Writing learning outcomes is hard work because they force you to think very carefully about what you want the students to get out your course. And by “get”, I mean, what do students have to do to demonstrate to you (and to themselves) that they understand each concept you’re teaching?
Pre-Session Preparation
Please bring any exams, homework and other assessments that you have for the course you’ll be teaching. These don’t have to be paper copies – bring whatever format works for you.
If you don’t have any materials from previous versions of the course, draft a couple of questions you might ask on the final exam.
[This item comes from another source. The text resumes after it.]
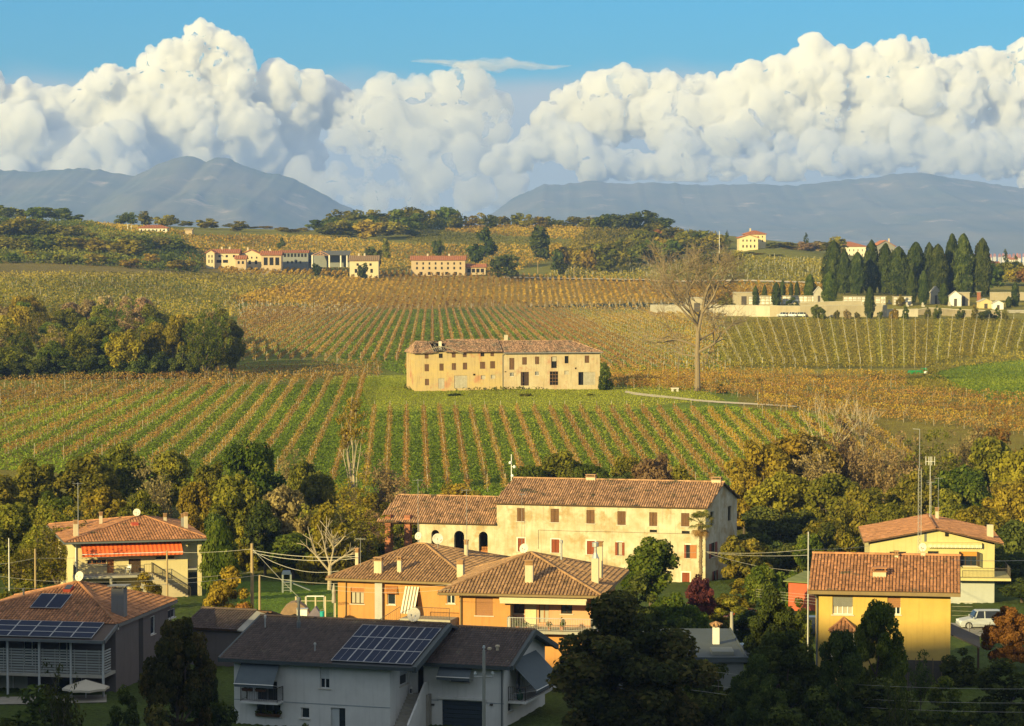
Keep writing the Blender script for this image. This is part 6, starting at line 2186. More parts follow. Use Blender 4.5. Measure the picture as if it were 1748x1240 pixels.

Grab a coffee (or something cold) and sit and think for half an hour: What are your course-level learning outcomes? That is, what are the Big Picture outcomes for the course? My physics friends dream about things like, “recognize the presence of physics in your everyday life” and “understand the nature of scientific inquiry.” Those aren’t things you can teach in 1 day or test with 1 question. Instead, you have to support the goal with (many) individual topic-level LOs. You might end up with 3 or 4 course-level goals supported by, and supporting, 50-100 topic-level goals.Spoiler alert: you won’t write all 100 topic-level LOs in the session this week.
The reason we’re asking you to bring exams and homework is because the questions should be closely tied to the learning outcomes: For every LO that says, “You will be able to do X” there’s a matching exam question “Do X.”